La petite affaire des boissons s'arrête et Manu se reconvertit dans l'installation de caisses enregistreuses ANKER dans le sud de la France. Il finira meilleur vendeur du pays avant d'encore changer de cap et d'ouvrir un camping estival de 200 places à Saint-Just-d'Ardèche, le "Bel ombrage". Là encore, les inondations auront raison de son entreprise. Après cela, l'homme travaille dans le domaine du bois et des chaudières sans pour autant "avoir jamais tenu une clé anglaise" de sa vie.
L'inventeur du vélo kangourou
Il scinde en deux son affaire de chaudières pour vendre des VTT. Il inventera même son propre modèle : le vélo kangourou. "C'est un vélo sans selle, sans chaîne, sans pédales qui fonctionne avec l'excentré de la roue arrière", explique-t-il.
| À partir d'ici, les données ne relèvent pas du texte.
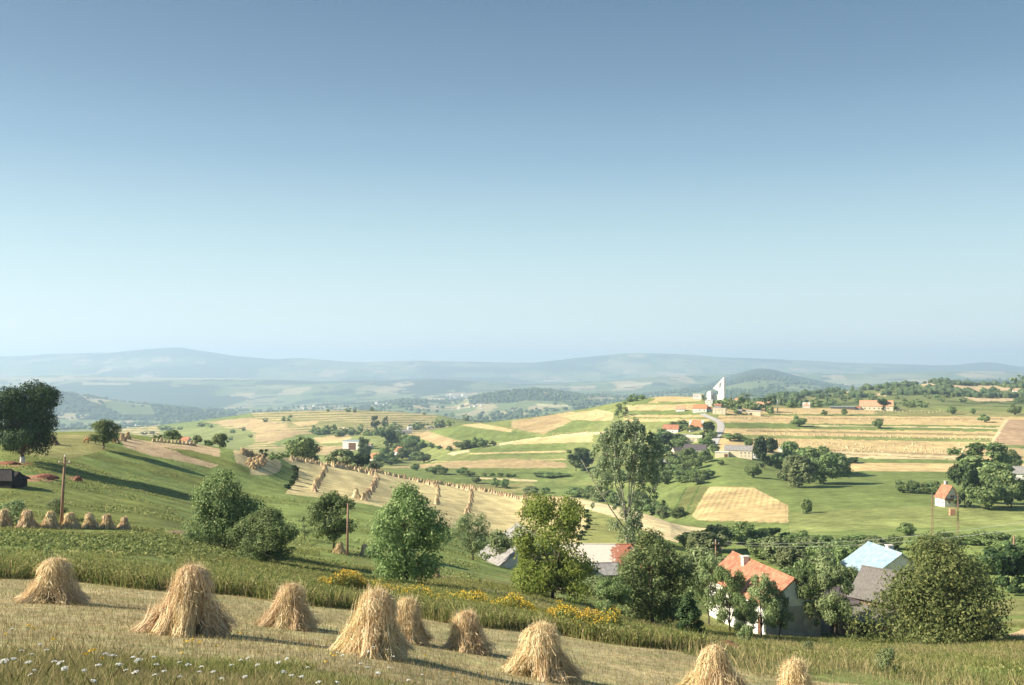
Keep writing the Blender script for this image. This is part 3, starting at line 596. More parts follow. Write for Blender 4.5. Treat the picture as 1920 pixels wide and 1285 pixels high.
# steep gabled house on the meadow
c = place(1776, 949, 335); s = c.y / F
gh = house('house', 'steep gabled white house with a red roof edge, alone on the meadow at the right', 'house', c, math.radians(-84), 6, 5.2, 3.0, 3.8, 'redtile', 'plaster', [(-1.5, 0.4, 1.3, 0.9)], [('r', 0, 3.2, 1.5, 0.9), ('r', -1.0, 1.2, 0.9, 1.0), ('r', 1.2, 1.2, 0.9, 1.0), ('f', 2, 1.1, 1, 1), ('f', -1, 1.1, 1, 1)])
m = MB(); m.box((3.03, -2.5, 2.3), (3.7, 2.5, 2.42)); m.box((3.6, -2.5, 2.42), (3.7, 2.5, 3.0)); m.build('balcony', M['door'], gh)
c = place(1912, 898, 385); house('house', 'house with a lilac grey roof at the right edge behind the grove', 'house', c, math.radians(-20), 11, 7, 2.6, 2.8, 'greyroof', 'plaster', wins=[('f', -3, 1, 1, 1), ('f', 1, 1, 1, 1)])
c = place(1822, 888, 420); house('shed', 'small pink roofed shed hidden between crowns of the right grove', 'shed', c, 0.1, 7, 5, 2.2, 1.5, 'salmontile', 'plaster')
def hs(name, label, cat, u, v, d, wpx, L, W, hw, hr, rz, **k):
    """a distant house: base at (u, v), scaled so that it spans wpx pixels"""
    if abs(rz) < 0.16 and v < 870: rz = -0.32
    p = place(u, v, d); s = wpx * p.y / F
    span = abs(L * math.cos(rz)) + abs(W * math.sin(rz)); q = s / span
    wins = [(a, b*q, c_*q, d_*q, e*q) for (a, b, c_, d_, e) in k.pop('wins', ())]; ch = [(a*q, b*q, c_*q, d_*q) for (a, b, c_, d_) in k.pop('chim', ())]; dr = [(a, b*q, c_*q, d_*q) for (a, b, c_, d_) in k.pop('doors', ())]
    return house(name, label, cat, p, rz, L*q, W*q, hw*q, hr*q, wins=wins, chim=ch, doors=dr, over=0.3*q, th=0.15*q, sink=3, **k)
W4 = lambda n, x0, x1, z=1.0, w=1.0, h=1.2, f='f': [(f, x0 + (x1 - x0) * i / max(1, n - 1), z, w, h) for i in range(n)]
# farm at the village foot
hs('farmhouse', 'long cream farmhouse with a grey roof at the top of the green slope', 'farmhouse', 1385, 857, 520, 54, 18, 7, 4.6, 2.9, 0.05, roof='greyroof', wall='cream', wins=W4(3, 2, 7, 2.6) + W4(3, 2, 7, 0.7, 0.8, 0.8))
hs('outbuilding', 'pink white outbuilding joined to the left of the cream farmhouse', 'outbuilding', 1354, 857, 515, 28, 10, 6, 3.6, 0.4, 0.05, roof='frame', wall='cream', flat=True, doors=[('f', 3.2, 2.6, 2.5)])
hs('outbuilding', 'low white outbuilding at the right end of the cream farmhouse', 'outbuilding', 1411, 858, 505, 25, 10, 5, 2.2, 0.6, -0.12, roof='frame', wall='plaster')
hs('house', 'small white house with a red roof among the trees left of the meadow grove', 'house', 1464, 868, 470, 16, 7, 6, 4.5, 2, 0.1, roof='frame', wall='plaster', wins=W4(2, -1.5, 1.5, 1.6))
hs('shed', 'tiny white shed above the small white house among trees', 'shed', 1463, 846, 520, 10, 4, 4, 3, 0.5, 0.1, roof='frame', wall='plaster', flat=True)
# village below the church
hs('house', 'bright orange roofed house beside the curving lane', 'house', 1306, 806, 700, 31, 12, 9, 2.6, 5.4, 0.03, roof='orangetile', wall='plaster', hip=2.0, wins=W4(3, -3, 3, 0.8))
hs('house', 'house with a dull red roof and white gable left of the bright orange roof', 'house', 1259, 812, 690, 34, 13, 7, 3.2, 3.4, -0.45, roof='redtile', wall='plaster', wins=W4(2, -2, 2))
hs('barn', 'long grey roofed barn below the bright orange roof', 'barn', 1289, 826, 650, 54, 24, 7, 2.0, 3.2, -0.02, roof='greyroof', wall='cream')
hs('house', 'low cream walled house in front of the long grey roofed barn', 'house', 1302, 828, 640, 30, 12, 5, 3.2, 1.6, -0.04, roof='cream', wall='cream', wins=W4(3, -4, 3))
hs('barn', 'barn with a long purple brown roof in the middle of the village', 'barn', 1304, 848, 590, 44, 17, 8, 2.4, 3.8, -0.05, roof='darkroof', wall='greyplaster')
hs('house', 'white gabled house in front of the purple brown roof', 'house', 1293, 858, 570, 20, 9, 5.5, 3.4, 2.8, -1.0, roof='darkroof', wall='plaster', wins=[('r', 0, 1.4, 1, 1.1)])
hs('house', 'small dark roofed house left of the white gabled house', 'house', 1272, 850, 585, 24, 9, 6, 2.2, 2.4, 0.2, roof='darkroof', wall='cream')
hs('house', 'low white house at the left of the village trees, right of the airy poplar', 'house', 1244, 886, 540, 26, 9, 6, 3.6, 0.8, 0.1, roof='frame', wall='cream', wins=W4(2, -2, 2))
hs('barn', 'barn with a lilac roof above the low white house', 'barn', 1250, 876, 560, 26, 10, 8, 1.4, 5.0, -1.1, roof='greyroof', wall='plaster')
hs('shed', 'shed with a pale roof under the dark roofed houses', 'shed', 1318, 858, 560, 12, 5, 4, 2, 1, 0.2, roof='frame', wall='board')
hs('house', 'white house glimpsed through the limbs of the airy poplar', 'house', 1136, 878, 560, 18, 8, 6, 2.8, 2.4, 0.3, roof='greyroof', wall='plaster')
hs('house', 'pink walled house glimpsed through the right limbs of the airy poplar', 'house', 1205, 894, 540, 24, 9, 6, 3.2, 2.8, -0.5, roof='redtile', wall='salmontile', wins=W4(2, -2, 2))
hs('shed', 'small orange shed glimpsed left of the airy poplar', 'shed', 1106, 860, 600, 10, 5, 4, 2.2, 1.4, 0.2, roof='orangetile', wall='plaster')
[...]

Un peu comme la bielle d'une locomotive. Le cycle doit son nom à cette impression de sautillements permanente. Une association est créée pour ce vélo d'un nouveau genre et l'ancien maire de Montpellier, Georges Frêche, en sera le président d'honneur. Sur les foires, des courses de vélos kangourou sont organisées. Un des fils de Manu a même effectué la fameuse course de cote de Sabran avec le vélo.
Manu a aussi tenu un élevage de poules pondeuses à Sabran, inventé un biscuit apéritif, présidé une association de billard français à Bagnols ou encore vendu des liens de cerclage pour les opérés du coeur. Il en faudrait des feuilles pour faire tenir tout son CV sur papier. Lui-même concède qu'il a une "vie extraordinaire" à sauter d'un domaine à l'autre, à profiter des réussites et à rebondir après les échecs. "Comme quoi, tout est possible même si on n'a pas eu son certificat d'étude", conclut-il avec fierté et sagesse.